Rio to Johannesburg: towards concrete action
A synopsis of the proceedings based on the rapporteurs' reports



The Delhi Sustainable Development Summit 2002 was organized by TERI motivated by the importance of harnessing the knowledge, perspectives and aspirations of various stakeholders, as the global community prepares for the WSSD (World Summit on Sustainable Development) to be held at Johannesburg during August-September 2002. That the Summit attracted the most distinguished and influential persons working towards the goal of sustainable development across the world bears testimony to the importance of a meeting of this nature and particularly to the relevance of the venue in the capital of the world’s largest democracy. This summary attempts to distil the presentations, discussions and dialogue that took place during various sessions of the Summit from 8 to 11 February 2002. It does not represent the agreed expression of approval of any or all the participants. Nor is this a consensus document, because TERI did not attempt to create any agreement on any form of output from the Summit. This is merely a faithful recording of the highlights of the discussions and presentations in the Summit organized in a coherent and consistent manner.

Two important streams of thought or paradigms of sustainable development in general, and sustainable livelihoods in particular, were articulated by TERI staff before the Summit itself, and these need to be re-stated even though were not put forward for approval or comments by participants. These two paradigms can be summed up as follows.

  1. The global community has cumulatively consumed or damaged a large part of the planet’s natural resources, including clean air, clean water, forests, biodiversity, and healthy soil. In addition, economic development and growth has also polluted the environment beyond acceptable limits. There is a clear scientific basis and an economic imperative for major investments in the growth of natural capital. Indeed, the economic returns from accretion to the earth’s natural resource base would be much higher than similar financial investments in physical capital, however productive those might be. The WSSD at Johannesburg must emphasize and uphold this reality and formulate its plans and programmes in that direction with a major commitment for allocation of resources and cooperative action towards this objective.
  2. The problem of the poor needs to be seen in a totally different light from that generally perceived in the past. Poverty alleviation cannot take place on a sustainable basis if it does not enhance human and organizational capabilities for higher value productive work. The creation of such capability would require a substantial upgrading of skills and increased access to technical know-how even in the most deprived and destitute communities in the world. The attainment of higher technical capabilities, however, would require creation or strengthening of strong institutions, the provision of microfinance, and access to markets and knowledge flows, from which many underprivileged communities are currently distanced in a manner that leaves them permanently deprived. The WSSD must focus on design of programmes of a comprehensive nature that would enhance the capability and technical wherewithal of poor communities throughout the world.
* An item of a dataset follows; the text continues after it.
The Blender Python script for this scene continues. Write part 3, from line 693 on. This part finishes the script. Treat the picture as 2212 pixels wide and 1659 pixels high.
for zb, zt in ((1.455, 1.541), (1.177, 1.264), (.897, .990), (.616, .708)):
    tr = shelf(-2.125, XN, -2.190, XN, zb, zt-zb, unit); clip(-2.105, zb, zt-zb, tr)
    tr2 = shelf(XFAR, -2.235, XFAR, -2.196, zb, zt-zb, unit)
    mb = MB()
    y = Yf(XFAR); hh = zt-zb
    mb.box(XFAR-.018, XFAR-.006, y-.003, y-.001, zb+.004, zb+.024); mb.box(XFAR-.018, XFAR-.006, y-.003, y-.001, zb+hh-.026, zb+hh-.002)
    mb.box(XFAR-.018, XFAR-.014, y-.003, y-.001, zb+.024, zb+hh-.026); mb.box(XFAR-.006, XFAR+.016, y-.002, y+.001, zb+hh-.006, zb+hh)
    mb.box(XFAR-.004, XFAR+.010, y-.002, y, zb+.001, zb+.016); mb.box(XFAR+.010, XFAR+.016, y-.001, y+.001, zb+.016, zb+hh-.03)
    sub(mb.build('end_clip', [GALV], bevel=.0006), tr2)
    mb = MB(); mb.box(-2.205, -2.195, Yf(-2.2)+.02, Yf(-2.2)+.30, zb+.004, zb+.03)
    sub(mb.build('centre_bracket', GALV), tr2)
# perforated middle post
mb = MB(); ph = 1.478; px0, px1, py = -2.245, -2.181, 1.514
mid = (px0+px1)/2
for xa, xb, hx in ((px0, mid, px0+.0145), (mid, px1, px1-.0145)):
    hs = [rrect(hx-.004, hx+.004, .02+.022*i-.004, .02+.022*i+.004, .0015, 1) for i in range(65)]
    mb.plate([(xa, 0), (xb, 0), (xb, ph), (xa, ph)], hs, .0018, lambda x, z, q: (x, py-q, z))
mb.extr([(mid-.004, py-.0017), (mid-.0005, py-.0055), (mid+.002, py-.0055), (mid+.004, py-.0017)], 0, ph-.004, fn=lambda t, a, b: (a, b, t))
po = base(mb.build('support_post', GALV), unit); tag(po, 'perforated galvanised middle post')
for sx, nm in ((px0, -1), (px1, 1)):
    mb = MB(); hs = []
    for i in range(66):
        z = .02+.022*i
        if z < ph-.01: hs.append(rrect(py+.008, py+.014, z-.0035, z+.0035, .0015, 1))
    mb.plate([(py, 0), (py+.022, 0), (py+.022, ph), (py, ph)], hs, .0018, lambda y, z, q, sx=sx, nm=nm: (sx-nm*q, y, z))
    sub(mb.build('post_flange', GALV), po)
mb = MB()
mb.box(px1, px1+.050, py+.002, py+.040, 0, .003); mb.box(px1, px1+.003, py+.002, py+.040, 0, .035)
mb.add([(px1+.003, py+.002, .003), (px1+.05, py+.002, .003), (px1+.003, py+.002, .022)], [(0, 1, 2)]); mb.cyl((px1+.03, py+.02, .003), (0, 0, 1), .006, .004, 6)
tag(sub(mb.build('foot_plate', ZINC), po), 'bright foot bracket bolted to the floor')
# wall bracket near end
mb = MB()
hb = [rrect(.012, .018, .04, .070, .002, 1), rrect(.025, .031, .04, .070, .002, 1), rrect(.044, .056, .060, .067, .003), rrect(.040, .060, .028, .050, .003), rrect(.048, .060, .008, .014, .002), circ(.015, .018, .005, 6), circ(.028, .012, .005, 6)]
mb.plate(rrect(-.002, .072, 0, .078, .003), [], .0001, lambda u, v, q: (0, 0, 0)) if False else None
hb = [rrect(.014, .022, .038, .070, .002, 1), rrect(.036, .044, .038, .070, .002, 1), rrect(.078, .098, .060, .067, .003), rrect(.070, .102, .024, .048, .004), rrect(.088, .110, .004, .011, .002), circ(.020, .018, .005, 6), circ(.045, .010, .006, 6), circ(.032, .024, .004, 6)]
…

One of the most significant results of the 1992 Earth Summit was a better understanding of the dynamics of sustainable development and of its three pillars, namely (1) economic prosperity, (2) social progress, and (3) ecological balance. Sustainable development is global in character and its widespread ramifications but is driven by local imperatives. Unfortunately, Rio’s programmatic centrepiece, Agenda 21, has remained mere rhetoric despite the global consensus on and political commitment at the highest level to socio-economic development achieved at Rio. The success of the Johannesburg Summit will be gauged by whether or not it can evolve a well-defined, action-oriented, and time-bound plan to operationalize sustainable development; its failure will signify not only a missed opportunity but also a lack of concern that poses a real threat to people, the planet, and prosperity.